Yastrzhembsky's actions have apparently been deemed worthy of merit by the Moscow mayor. Yastrzhembsky was fired from his job as Kremlin press secretary and deputy chief of staff for insistently promoting Luzhkov's candidacy to the post of prime minister. But it all turned out for the best; Luzhkov was not appointed.


It didn't seem to bother the mayor that Yastrzhembsky's career in the Kremlin was begun by the man who was then the head of the presidential administration, Anatoly Chubais, a false friend to Luzhkov. It was Chubais who in 1996 suggested the president appoint Yastrzhembsky, who was then ambassador to Slovakia, as his press secretary. The president agreed. It might even seem that the foreign minister's post itself is calling Yastrzhembsky.


That fall, for example, the Kremlin was growing inclined to think Primakov's harsh opposition to NATO expansion had produced certain undesirable results. Primakov's postulate - that NATO would disintegrate before Moscow's firm negative stance on expansion - proved to have the opposite effect. It caused bewilderment in Europe and the United States, and anti-Russian sentiment rose in the West in direct proportion to the explosion of anti-Western sentiment in Russia. As a result, the left's influence on Foreign Ministry policy rose significantly.

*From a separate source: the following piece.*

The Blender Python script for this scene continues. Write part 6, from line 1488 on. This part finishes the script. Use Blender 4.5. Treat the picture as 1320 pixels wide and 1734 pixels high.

At the beginning of autumn 1996, it became necessary to rebuild bridges to the West. The Kremlin's team of influential young reformers insisted on it. So Yastrzhembsky's name came up as a possible replacement for Primakov. But the president preferred to maintain the status quo.


Now Luzhkov has no qualms about taking advantage of Yastrzhembsky's carefully cultivated image in the Western foreign-policy community in the mayor's likely run against Primakov for the presidency in 2000.


Luzhkov's foreign-policy line is shaping up to be fairly harsh toward the West, and doesn't differ much from the Russian left's. He is noticeably falling into populism, readily repeating national-patriotic and Russian Orthodox slogans. Yastrzhembsky's task will apparently be to give this policy a balanced, centrist tone and find vital mutual understanding with the United States and the West.


The Moscow mayor has thus far limited his foreign policy activities to southern and eastern Europe, the Baltics and the Far East, and his analysis of the situation in those regions is nearly identical to the position of the leftist majority of the State Duma.


It is worth noting that because of his attacks on the authorities of the Baltic states for their policy on their Russian-speaking populations and of Ukraine over Sevastopol and the Crimea, Luzhkov has been declared persona non grata in those states.


Luzhkov's anti-Western outbursts on foreign policy are backed up by his fundamental assertions that, for example, liberalism will "collapse" not only in Russia but in developed countries as well.


Luzhkov's line on foreign affairs is much harsher than the official position of the Foreign Ministry. Populism and dogma noticeably dominate over pragmatism and professionalism. In order to compensate for these shortcomings, it will be Yastrzhembsky's job to polish up and civilize the Moscow mayor's foreign policy.


Alexander Shumilin is the foreign editor of Expert magazine. He contributed this comment to The Moscow Times.